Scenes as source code
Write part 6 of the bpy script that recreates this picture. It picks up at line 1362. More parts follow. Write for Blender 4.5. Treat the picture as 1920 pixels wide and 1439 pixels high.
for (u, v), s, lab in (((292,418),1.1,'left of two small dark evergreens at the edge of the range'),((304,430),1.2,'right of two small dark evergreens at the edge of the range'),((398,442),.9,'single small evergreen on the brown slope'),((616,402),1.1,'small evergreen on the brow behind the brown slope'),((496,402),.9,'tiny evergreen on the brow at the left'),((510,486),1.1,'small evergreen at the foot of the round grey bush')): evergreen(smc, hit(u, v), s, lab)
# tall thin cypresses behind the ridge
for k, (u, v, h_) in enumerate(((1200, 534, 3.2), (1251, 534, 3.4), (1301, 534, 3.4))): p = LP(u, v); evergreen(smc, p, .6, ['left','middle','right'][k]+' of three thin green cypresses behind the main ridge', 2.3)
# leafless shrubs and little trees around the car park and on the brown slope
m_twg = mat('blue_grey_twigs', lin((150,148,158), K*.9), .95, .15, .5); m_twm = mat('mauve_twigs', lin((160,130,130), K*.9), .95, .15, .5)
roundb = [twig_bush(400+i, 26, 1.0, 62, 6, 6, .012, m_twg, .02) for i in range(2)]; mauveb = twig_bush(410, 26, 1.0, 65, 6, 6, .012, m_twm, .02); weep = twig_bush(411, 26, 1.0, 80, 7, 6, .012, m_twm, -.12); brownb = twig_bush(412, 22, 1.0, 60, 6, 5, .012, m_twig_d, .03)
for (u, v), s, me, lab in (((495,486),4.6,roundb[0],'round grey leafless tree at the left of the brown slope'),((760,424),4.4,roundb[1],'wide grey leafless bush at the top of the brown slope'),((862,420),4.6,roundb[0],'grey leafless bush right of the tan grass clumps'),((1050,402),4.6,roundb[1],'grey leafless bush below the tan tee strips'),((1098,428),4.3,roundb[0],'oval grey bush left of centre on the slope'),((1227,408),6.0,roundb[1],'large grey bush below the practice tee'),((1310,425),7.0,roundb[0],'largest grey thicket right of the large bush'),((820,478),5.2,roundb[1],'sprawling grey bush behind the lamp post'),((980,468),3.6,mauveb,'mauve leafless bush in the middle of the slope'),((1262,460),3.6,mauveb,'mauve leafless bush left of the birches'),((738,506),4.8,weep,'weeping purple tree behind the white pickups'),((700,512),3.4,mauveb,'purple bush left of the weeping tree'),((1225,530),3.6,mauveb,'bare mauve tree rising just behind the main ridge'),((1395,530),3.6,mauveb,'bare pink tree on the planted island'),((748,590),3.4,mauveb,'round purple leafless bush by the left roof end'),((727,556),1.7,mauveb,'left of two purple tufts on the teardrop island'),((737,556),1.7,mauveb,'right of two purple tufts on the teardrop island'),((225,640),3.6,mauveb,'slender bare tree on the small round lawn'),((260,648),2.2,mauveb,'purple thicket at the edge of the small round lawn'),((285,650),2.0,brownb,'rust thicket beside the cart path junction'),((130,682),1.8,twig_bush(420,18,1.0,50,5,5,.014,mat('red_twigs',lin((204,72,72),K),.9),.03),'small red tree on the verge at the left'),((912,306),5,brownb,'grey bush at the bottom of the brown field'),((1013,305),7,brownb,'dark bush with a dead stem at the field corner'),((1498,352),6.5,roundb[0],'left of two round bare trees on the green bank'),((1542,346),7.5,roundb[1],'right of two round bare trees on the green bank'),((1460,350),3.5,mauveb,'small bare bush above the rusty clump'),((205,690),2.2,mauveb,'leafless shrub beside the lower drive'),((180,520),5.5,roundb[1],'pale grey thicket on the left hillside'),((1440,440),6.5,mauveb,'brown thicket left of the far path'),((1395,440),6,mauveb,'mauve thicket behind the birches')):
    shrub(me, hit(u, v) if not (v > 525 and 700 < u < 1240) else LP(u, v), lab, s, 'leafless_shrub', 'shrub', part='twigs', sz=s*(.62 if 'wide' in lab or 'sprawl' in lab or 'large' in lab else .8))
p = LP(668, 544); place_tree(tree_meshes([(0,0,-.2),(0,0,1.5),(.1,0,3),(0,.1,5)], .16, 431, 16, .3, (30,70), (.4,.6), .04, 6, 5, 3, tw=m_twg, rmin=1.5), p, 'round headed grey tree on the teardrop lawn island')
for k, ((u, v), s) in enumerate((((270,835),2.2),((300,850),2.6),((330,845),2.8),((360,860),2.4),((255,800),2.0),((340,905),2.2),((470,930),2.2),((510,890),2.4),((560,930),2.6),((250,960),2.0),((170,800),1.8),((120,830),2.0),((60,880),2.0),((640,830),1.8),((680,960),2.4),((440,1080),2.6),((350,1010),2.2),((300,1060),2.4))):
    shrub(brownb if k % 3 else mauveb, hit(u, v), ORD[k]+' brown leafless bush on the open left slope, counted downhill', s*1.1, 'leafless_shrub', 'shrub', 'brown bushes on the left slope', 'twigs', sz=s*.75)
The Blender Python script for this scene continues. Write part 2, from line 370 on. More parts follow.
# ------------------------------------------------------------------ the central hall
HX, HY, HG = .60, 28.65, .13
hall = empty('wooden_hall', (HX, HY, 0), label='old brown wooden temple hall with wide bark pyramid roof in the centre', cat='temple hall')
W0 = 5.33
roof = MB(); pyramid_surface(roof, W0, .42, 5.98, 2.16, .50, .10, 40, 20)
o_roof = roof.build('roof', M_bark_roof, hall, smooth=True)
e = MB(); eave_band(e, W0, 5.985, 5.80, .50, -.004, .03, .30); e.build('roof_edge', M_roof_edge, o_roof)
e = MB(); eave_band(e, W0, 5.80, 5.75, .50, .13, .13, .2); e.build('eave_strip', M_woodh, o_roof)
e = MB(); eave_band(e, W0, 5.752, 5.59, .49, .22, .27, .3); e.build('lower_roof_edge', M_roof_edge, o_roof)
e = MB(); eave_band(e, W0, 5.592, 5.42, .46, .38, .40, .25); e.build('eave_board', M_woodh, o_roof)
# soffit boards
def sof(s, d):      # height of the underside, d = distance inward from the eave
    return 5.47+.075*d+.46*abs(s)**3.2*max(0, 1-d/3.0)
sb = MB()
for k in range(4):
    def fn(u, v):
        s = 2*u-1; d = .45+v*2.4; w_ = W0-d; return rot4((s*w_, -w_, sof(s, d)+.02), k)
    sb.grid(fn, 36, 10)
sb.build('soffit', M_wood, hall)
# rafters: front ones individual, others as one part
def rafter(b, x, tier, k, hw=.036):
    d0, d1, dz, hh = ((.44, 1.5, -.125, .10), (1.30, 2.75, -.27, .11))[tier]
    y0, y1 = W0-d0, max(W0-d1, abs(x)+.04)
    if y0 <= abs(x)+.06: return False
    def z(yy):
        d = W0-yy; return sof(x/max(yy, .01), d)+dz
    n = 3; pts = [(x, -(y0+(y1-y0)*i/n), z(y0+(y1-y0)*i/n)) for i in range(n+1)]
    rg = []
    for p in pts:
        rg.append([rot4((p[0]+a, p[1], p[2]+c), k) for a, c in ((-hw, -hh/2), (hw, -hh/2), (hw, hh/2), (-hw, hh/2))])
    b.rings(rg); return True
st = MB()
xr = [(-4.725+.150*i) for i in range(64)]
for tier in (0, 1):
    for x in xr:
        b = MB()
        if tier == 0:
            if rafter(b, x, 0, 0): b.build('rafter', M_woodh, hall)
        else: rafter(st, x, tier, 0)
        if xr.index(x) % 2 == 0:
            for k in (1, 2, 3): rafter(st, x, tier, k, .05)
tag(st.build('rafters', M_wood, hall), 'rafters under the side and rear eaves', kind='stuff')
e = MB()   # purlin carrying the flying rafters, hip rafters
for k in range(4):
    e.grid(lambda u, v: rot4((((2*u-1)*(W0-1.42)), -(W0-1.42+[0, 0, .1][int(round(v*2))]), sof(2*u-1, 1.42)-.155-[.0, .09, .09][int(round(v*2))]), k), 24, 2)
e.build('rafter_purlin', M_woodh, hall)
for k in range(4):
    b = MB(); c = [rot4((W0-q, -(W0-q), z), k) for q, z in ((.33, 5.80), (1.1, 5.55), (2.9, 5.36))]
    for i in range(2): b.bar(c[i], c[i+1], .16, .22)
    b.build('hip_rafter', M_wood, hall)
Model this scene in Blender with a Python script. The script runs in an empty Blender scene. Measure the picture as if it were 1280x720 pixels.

Aim of the task: Which lines contain "from"? Show each of them.

Solution:
The Blender Python script for this scene continues. Write part 2, from line 370 on. More parts follow.
def sof(s, d):      # height of the underside, d = distance inward from the eave